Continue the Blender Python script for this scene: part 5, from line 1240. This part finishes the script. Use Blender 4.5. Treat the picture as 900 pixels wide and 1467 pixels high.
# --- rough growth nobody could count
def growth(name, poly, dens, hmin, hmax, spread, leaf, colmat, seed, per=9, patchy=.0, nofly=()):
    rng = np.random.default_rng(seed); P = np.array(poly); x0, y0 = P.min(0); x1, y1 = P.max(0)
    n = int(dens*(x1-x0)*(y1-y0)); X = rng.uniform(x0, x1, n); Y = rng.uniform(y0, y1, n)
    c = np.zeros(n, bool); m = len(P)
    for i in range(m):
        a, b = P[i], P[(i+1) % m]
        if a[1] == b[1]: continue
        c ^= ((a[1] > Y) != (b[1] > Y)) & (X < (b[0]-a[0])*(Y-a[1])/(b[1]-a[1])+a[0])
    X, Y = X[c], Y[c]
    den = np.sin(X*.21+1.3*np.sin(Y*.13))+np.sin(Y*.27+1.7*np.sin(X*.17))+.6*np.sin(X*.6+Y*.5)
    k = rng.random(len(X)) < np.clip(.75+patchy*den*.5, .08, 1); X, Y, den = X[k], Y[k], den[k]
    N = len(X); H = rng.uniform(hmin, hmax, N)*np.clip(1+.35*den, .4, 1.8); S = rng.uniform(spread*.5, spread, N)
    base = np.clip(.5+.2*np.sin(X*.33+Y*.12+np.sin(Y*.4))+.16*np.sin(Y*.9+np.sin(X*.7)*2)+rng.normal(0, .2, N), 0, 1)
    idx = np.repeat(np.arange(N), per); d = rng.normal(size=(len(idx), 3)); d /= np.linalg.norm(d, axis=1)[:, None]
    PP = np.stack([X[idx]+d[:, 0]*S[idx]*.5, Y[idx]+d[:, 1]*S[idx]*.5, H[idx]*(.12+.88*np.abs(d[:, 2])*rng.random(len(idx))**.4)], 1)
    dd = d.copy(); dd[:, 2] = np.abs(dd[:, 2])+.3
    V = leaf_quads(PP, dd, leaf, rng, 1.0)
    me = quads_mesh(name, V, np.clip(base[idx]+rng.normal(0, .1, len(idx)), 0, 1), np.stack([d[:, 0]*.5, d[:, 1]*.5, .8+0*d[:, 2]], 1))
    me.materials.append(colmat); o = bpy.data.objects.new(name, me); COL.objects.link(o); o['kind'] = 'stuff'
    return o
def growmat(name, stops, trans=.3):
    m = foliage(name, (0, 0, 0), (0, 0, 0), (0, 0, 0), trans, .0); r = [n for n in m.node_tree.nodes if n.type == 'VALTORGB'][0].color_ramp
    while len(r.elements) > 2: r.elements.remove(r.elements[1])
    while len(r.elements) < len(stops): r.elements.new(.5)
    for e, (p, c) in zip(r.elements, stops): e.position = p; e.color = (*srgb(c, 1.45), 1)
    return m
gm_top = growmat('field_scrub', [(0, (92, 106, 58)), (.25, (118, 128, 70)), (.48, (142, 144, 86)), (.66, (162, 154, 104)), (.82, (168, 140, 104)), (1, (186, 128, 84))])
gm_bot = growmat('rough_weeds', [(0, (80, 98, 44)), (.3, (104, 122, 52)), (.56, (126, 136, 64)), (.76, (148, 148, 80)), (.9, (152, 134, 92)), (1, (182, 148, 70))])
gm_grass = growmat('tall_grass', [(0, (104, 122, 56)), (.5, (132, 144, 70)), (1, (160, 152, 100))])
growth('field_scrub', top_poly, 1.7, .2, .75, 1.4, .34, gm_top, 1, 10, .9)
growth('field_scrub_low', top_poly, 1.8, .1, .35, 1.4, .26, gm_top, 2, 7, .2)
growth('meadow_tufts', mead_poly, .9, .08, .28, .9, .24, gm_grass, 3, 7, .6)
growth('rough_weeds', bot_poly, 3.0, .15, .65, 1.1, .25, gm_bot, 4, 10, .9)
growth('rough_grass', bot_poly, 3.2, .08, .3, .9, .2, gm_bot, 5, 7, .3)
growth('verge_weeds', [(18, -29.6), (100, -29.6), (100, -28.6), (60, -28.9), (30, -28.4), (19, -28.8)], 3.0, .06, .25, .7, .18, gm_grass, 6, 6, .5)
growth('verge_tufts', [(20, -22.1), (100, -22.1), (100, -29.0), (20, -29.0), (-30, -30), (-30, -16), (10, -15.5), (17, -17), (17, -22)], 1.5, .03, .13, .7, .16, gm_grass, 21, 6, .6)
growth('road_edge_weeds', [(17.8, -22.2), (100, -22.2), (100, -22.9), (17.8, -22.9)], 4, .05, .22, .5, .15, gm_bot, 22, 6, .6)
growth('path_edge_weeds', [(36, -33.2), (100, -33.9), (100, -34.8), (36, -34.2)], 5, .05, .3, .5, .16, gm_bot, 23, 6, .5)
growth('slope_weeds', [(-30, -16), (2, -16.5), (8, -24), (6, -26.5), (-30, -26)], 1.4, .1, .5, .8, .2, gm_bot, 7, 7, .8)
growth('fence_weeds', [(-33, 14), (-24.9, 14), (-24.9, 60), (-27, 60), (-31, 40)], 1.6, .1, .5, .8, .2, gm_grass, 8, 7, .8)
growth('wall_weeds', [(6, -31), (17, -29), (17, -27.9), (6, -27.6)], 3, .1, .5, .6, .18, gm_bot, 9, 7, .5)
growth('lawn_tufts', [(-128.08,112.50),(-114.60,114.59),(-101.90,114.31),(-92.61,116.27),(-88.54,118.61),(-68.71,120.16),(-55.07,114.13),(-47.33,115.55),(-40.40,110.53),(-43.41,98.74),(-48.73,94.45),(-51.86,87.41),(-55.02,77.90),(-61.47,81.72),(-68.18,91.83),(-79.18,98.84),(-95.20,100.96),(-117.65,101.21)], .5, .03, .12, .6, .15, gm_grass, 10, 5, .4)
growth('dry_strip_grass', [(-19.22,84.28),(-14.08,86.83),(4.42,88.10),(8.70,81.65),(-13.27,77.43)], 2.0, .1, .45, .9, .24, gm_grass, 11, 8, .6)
□ □ □ □ □
◆ **Given problem**
Reproduce each line of the material above precisely.

◆ **Written answer**
Continue the Blender Python script for this scene: part 5, from line 1240. This part finishes the script. Use Blender 4.5. Treat the picture as 900 pixels wide and 1467 pixels high.
# --- rough growth nobody could count
def growth(name, poly, dens, hmin, hmax, spread, leaf, colmat, seed, per=9, patchy=.0, nofly=()):
    rng = np.random.default_rng(seed); P = np.array(poly); x0, y0 = P.min(0); x1, y1 = P.max(0)
    n = int(dens*(x1-x0)*(y1-y0)); X = rng.uniform(x0, x1, n); Y = rng.uniform(y0, y1, n)
    c = np.zeros(n, bool); m = len(P)
    for i in range(m):
        a, b = P[i], P[(i+1) % m]
        if a[1] == b[1]: continue
        c ^= ((a[1] > Y) != (b[1] > Y)) & (X < (b[0]-a[0])*(Y-a[1])/(b[1]-a[1])+a[0])
    X, Y = X[c], Y[c]
    den = np.sin(X*.21+1.3*np.sin(Y*.13))+np.sin(Y*.27+1.7*np.sin(X*.17))+.6*np.sin(X*.6+Y*.5)
    k = rng.random(len(X)) < np.clip(.75+patchy*den*.5, .08, 1); X, Y, den = X[k], Y[k], den[k]
    N = len(X); H = rng.uniform(hmin, hmax, N)*np.clip(1+.35*den, .4, 1.8); S = rng.uniform(spread*.5, spread, N)
    base = np.clip(.5+.2*np.sin(X*.33+Y*.12+np.sin(Y*.4))+.16*np.sin(Y*.9+np.sin(X*.7)*2)+rng.normal(0, .2, N), 0, 1)
    idx = np.repeat(np.arange(N), per); d = rng.normal(size=(len(idx), 3)); d /= np.linalg.norm(d, axis=1)[:, None]
    PP = np.stack([X[idx]+d[:, 0]*S[idx]*.5, Y[idx]+d[:, 1]*S[idx]*.5, H[idx]*(.12+.88*np.abs(d[:, 2])*rng.random(len(idx))**.4)], 1)
    dd = d.copy(); dd[:, 2] = np.abs(dd[:, 2])+.3
    V = leaf_quads(PP, dd, leaf, rng, 1.0)
    me = quads_mesh(name, V, np.clip(base[idx]+rng.normal(0, .1, len(idx)), 0, 1), np.stack([d[:, 0]*.5, d[:, 1]*.5, .8+0*d[:, 2]], 1))
    me.materials.append(colmat); o = bpy.data.objects.new(name, me); COL.objects.link(o); o['kind'] = 'stuff'
    return o
def growmat(name, stops, trans=.3):
    m = foliage(name, (0, 0, 0), (0, 0, 0), (0, 0, 0), trans, .0); r = [n for n in m.node_tree.nodes if n.type == 'VALTORGB'][0].color_ramp
    while len(r.elements) > 2: r.elements.remove(r.elements[1])
    while len(r.elements) < len(stops): r.elements.new(.5)
    for e, (p, c) in zip(r.elements, stops): e.position = p; e.color = (*srgb(c, 1.45), 1)
    return m
gm_top = growmat('field_scrub', [(0, (92, 106, 58)), (.25, (118, 128, 70)), (.48, (142, 144, 86)), (.66, (162, 154, 104)), (.82, (168, 140, 104)), (1, (186, 128, 84))])
gm_bot = growmat('rough_weeds', [(0, (80, 98, 44)), (.3, (104, 122, 52)), (.56, (126, 136, 64)), (.76, (148, 148, 80)), (.9, (152, 134, 92)), (1, (182, 148, 70))])
gm_grass = growmat('tall_grass', [(0, (104, 122, 56)), (.5, (132, 144, 70)), (1, (160, 152, 100))])
growth('field_scrub', top_poly, 1.7, .2, .75, 1.4, .34, gm_top, 1, 10, .9)
growth('field_scrub_low', top_poly, 1.8, .1, .35, 1.4, .26, gm_top, 2, 7, .2)
growth('meadow_tufts', mead_poly, .9, .08, .28, .9, .24, gm_grass, 3, 7, .6)
growth('rough_weeds', bot_poly, 3.0, .15, .65, 1.1, .25, gm_bot, 4, 10, .9)
growth('rough_grass', bot_poly, 3.2, .08, .3, .9, .2, gm_bot, 5, 7, .3)
growth('verge_weeds', [(18, -29.6), (100, -29.6), (100, -28.6), (60, -28.9), (30, -28.4), (19, -28.8)], 3.0, .06, .25, .7, .18, gm_grass, 6, 6, .5)
growth('verge_tufts', [(20, -22.1), (100, -22.1), (100, -29.0), (20, -29.0), (-30, -30), (-30, -16), (10, -15.5), (17, -17), (17, -22)], 1.5, .03, .13, .7, .16, gm_grass, 21, 6, .6)
growth('road_edge_weeds', [(17.8, -22.2), (100, -22.2), (100, -22.9), (17.8, -22.9)], 4, .05, .22, .5, .15, gm_bot, 22, 6, .6)
growth('path_edge_weeds', [(36, -33.2), (100, -33.9), (100, -34.8), (36, -34.2)], 5, .05, .3, .5, .16, gm_bot, 23, 6, .5)
growth('slope_weeds', [(-30, -16), (2, -16.5), (8, -24), (6, -26.5), (-30, -26)], 1.4, .1, .5, .8, .2, gm_bot, 7, 7, .8)
growth('fence_weeds', [(-33, 14), (-24.9, 14), (-24.9, 60), (-27, 60), (-31, 40)], 1.6, .1, .5, .8, .2, gm_grass, 8, 7, .8)
growth('wall_weeds', [(6, -31), (17, -29), (17, -27.9), (6, -27.6)], 3, .1, .5, .6, .18, gm_bot, 9, 7, .5)
growth('lawn_tufts', [(-128.08,112.50),(-114.60,114.59),(-101.90,114.31),(-92.61,116.27),(-88.54,118.61),(-68.71,120.16),(-55.07,114.13),(-47.33,115.55),(-40.40,110.53),(-43.41,98.74),(-48.73,94.45),(-51.86,87.41),(-55.02,77.90),(-61.47,81.72),(-68.18,91.83),(-79.18,98.84),(-95.20,100.96),(-117.65,101.21)], .5, .03, .12, .6, .15, gm_grass, 10, 5, .4)
growth('dry_strip_grass', [(-19.22,84.28),(-14.08,86.83),(4.42,88.10),(8.70,81.65),(-13.27,77.43)], 2.0, .1, .45, .9, .24, gm_grass, 11, 8, .6)